Compared to many of the blockchains it inspired, Bitcoin has relatively low TPS. With one block every 10 minutes and an average of about 2,580 transactions per block, Bitcoin can handle 4.3 TPS. The maximum number of transactions a Bitcoin block can fit is 8,565, or about 14 TPS. Much of a transaction’s size comes from the cryptographic information provided by the sender to prove ownership of the UTXOs they are spending. ECDSA is relatively lean in terms of cryptographic data, as well as signature generation and verification times.
Given the stark differences shown in Tables 1 and 2 between post-quantum schemes and ECDSA in terms of key and signature sizes, it’s inevitable that fewer transactions will fit in a single block. As a result, the number of transactions per second that can be processed will also decrease. Table 5 and the corresponding Figure 1 show the impact of these post-quantum schemes on the number of transactions per block and transactions per second. It’s important to note that these values represent theoretical maxima, the absolute upper bound on transactions per block. In practice, the actual number is likely to be significantly lower. Some key points are:
- Falcon, the best alternative when considering block size and TPS, results in a 75.7% reduction in the number of transactions that can be held in a single block (assuming only SegWit transactions), meaning the TPS drops to 3.5. In reality, this would be closer to, or even below, 1 TPS, given that the theoretical 14.3 TPS with ECDSA translates to an actual rate of about 4.3 TPS.
- SLH-DSA, the worst option in terms of block size, reduces the number of transactions to just 484, a 94.3% reduction. This would mean a maximum TPS of less than 1, and as mentioned above, the real-world figure is likely to be significantly lower.
Figure 1: This graph shows the Number of transactions it is possible to pack into an optimally designed block for the various cryptographic schemes. This is considered with SegWit and its discount and without.
Table 6: This table shows the Number of transactions it is possible to pack into an optimally designed block for the various cryptographic schemes. This is considered with the SegWit discount (4x reduction in weight for signature and public key) and without. It also considers the Transactions Per Second (TPS)
These numbers speak for themselves, with a best-case scenario of a 75% drop in TPS. This would cause the mempool of unprocessed transactions to fill quickly, wait times for confirmation to increase, and miner fees to rise rapidly as users compete to reach the front of the queue. Bitcoin has never been known for a high TPS and has, at times, struggled to meet demand, leading to long wait times for transactions to be included in blocks. The inevitable integration of post-quantum schemes will cause this issue to become significantly worse without intervention. So what are the solutions?
The first is obvious: the dreaded phrase “increase block size.” This has been a contentious issue in Bitcoin for years, yet it remains the only “simple” lever available.
The second option could be increasing the Witness discount for these specific schemes. In truth, this has many of the same side effects as increasing the block size, such as putting additional pressure on full nodes to store significantly more data.
Another option would be to change the underlying protocol and cryptography completely by introducing new primitives such as zero-knowledge proofs.

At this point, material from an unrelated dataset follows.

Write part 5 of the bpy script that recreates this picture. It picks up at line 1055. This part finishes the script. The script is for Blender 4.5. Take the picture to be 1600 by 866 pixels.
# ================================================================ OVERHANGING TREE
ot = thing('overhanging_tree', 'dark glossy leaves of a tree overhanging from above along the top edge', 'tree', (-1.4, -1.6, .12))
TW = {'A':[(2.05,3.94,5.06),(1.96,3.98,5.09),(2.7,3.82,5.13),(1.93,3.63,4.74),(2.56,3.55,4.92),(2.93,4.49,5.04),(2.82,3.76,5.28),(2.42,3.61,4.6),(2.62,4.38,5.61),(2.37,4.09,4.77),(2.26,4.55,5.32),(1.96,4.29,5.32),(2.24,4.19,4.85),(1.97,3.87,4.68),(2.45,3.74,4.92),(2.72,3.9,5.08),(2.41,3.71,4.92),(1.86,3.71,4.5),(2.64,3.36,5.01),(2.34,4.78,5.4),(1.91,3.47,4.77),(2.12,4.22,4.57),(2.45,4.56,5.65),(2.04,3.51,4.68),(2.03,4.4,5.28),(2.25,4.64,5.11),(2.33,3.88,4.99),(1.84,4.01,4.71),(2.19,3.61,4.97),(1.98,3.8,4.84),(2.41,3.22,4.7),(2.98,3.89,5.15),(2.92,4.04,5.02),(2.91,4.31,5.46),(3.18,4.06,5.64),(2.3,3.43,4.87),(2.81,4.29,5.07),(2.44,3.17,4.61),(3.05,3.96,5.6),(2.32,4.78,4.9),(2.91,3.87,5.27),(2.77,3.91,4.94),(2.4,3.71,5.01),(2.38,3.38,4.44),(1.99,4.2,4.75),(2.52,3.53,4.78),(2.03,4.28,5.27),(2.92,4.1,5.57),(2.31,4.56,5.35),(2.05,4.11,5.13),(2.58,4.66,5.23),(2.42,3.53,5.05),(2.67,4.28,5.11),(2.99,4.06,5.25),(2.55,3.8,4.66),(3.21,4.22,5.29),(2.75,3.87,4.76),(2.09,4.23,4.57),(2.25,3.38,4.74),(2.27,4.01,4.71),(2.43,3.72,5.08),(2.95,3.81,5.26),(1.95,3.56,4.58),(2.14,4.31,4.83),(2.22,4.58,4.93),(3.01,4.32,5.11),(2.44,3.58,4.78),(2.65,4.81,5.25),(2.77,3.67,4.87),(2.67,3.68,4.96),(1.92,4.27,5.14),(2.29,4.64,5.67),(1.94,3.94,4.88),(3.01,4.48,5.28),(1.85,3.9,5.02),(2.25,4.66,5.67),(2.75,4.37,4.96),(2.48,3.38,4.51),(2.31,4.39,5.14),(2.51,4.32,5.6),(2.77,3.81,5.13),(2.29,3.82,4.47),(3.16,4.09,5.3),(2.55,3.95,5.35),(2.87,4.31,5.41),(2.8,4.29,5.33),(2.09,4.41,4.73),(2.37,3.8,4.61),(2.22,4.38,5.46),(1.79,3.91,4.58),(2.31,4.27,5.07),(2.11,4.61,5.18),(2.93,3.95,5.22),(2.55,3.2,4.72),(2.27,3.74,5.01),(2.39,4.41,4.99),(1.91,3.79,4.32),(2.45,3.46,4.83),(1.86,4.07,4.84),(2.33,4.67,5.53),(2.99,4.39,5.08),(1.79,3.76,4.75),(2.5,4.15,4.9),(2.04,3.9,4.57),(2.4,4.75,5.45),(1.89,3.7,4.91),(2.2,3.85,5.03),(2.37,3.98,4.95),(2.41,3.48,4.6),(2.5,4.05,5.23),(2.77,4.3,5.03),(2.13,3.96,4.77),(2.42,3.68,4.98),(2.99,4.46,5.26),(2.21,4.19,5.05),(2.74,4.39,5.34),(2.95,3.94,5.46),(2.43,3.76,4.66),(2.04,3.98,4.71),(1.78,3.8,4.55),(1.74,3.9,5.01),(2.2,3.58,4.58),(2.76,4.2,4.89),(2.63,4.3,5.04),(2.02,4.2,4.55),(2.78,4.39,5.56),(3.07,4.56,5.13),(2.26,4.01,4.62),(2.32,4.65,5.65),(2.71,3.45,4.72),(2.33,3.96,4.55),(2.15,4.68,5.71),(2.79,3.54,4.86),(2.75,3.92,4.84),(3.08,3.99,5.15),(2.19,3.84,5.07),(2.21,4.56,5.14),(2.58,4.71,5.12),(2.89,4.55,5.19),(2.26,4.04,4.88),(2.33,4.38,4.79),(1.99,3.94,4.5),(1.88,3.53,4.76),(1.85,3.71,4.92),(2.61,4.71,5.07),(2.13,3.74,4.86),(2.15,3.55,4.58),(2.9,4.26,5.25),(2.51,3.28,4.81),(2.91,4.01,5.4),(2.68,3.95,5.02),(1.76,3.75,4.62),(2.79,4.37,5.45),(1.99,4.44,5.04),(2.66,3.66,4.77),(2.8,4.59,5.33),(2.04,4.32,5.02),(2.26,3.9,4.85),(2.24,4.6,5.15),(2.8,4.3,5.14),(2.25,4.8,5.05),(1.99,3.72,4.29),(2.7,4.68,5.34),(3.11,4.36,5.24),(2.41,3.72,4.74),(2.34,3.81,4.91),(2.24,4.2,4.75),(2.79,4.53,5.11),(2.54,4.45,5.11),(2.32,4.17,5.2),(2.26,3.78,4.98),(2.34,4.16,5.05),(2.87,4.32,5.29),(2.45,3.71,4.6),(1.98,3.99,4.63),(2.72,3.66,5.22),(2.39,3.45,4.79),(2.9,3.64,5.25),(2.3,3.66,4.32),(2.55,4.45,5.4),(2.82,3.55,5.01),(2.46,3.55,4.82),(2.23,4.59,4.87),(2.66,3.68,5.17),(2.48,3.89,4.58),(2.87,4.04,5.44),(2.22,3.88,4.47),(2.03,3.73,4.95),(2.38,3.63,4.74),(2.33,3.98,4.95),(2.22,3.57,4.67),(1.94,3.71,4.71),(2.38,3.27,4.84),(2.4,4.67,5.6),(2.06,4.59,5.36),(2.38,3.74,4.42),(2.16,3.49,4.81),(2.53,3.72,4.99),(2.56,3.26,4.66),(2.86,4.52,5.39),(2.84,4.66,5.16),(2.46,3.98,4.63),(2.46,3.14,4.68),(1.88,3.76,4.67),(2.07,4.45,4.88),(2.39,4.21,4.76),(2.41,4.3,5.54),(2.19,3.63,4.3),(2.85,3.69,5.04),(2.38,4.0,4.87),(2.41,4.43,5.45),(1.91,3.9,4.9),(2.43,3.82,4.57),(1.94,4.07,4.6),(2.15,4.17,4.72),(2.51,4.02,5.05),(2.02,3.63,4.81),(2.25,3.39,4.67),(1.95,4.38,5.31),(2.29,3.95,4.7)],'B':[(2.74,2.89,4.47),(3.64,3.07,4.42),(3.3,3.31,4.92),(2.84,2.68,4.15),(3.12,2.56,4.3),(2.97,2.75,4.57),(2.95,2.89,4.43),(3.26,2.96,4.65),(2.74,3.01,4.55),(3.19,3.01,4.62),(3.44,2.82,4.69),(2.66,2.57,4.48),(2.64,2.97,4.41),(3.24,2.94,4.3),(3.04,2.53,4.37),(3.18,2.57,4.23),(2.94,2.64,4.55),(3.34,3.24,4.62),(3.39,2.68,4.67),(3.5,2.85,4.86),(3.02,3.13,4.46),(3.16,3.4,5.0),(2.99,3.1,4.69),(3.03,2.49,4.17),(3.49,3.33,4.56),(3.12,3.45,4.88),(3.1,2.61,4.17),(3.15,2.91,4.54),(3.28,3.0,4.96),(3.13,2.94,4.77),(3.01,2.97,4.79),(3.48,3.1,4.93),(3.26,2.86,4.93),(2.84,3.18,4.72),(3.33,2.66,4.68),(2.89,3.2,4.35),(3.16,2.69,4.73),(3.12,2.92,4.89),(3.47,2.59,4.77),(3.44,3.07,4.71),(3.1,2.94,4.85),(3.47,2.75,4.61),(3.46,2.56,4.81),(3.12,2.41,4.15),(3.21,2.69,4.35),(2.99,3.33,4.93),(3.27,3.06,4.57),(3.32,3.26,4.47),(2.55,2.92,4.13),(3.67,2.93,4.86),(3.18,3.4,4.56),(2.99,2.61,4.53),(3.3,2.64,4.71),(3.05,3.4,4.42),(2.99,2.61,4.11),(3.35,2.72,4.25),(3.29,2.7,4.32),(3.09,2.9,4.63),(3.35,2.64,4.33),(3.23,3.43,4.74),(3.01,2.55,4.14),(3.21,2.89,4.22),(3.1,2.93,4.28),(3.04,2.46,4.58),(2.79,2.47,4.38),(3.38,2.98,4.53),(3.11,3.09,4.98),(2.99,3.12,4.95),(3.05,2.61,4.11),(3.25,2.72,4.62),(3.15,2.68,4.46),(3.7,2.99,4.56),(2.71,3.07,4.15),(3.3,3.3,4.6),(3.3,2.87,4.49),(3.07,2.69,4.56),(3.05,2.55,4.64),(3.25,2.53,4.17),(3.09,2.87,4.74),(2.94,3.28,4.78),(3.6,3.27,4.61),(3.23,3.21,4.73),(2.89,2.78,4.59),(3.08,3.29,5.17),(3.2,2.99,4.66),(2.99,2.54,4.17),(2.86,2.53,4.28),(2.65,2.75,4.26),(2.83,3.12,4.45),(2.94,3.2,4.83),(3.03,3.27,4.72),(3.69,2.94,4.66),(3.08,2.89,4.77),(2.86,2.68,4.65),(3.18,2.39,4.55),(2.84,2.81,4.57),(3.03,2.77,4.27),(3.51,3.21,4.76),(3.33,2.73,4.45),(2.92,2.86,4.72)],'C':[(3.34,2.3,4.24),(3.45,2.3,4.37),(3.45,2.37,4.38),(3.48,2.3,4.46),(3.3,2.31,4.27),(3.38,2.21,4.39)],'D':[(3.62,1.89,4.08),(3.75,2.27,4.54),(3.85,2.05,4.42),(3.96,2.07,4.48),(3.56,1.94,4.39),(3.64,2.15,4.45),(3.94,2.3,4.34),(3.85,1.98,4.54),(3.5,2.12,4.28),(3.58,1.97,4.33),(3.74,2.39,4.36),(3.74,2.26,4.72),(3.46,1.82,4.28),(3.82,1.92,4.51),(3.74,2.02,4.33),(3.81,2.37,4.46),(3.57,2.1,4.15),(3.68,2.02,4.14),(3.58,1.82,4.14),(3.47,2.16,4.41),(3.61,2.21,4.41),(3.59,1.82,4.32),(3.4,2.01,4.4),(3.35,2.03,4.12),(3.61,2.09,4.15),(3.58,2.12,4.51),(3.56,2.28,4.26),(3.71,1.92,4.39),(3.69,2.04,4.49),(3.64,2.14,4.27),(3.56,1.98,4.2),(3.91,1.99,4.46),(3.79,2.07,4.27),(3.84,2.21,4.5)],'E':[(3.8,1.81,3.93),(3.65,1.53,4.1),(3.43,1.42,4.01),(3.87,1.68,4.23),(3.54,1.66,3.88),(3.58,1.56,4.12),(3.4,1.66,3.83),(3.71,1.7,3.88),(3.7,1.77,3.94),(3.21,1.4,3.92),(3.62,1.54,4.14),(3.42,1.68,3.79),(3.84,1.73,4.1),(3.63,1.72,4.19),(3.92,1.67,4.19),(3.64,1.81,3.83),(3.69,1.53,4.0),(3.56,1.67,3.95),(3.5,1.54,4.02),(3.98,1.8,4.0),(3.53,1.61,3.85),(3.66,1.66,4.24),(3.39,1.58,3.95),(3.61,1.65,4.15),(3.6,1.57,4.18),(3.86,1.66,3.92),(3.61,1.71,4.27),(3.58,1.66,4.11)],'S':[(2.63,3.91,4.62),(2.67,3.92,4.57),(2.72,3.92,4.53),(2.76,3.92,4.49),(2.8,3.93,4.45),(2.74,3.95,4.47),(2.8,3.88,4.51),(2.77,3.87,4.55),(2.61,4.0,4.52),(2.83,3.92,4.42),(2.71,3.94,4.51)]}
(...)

This might mitigate some of the issues post-quantum schemes pose but would likely be just as controversial, if not more so, than increasing the block size. Bitcoin would become reliant on an additional layer of cryptography and would require significant changes to the core protocol, far beyond adding a new post-quantum scheme. An example of one such proposal can be found here.
In summary, this is a necessary but costly upgrade for Bitcoin, technically and socially. Yet despite the cost, it is unavoidable.
It’s widely accepted by the teams working on this problem that these trade-offs are a necessary evil because the alternative, a quantum-vulnerable Bitcoin on Q-Day, is far worse.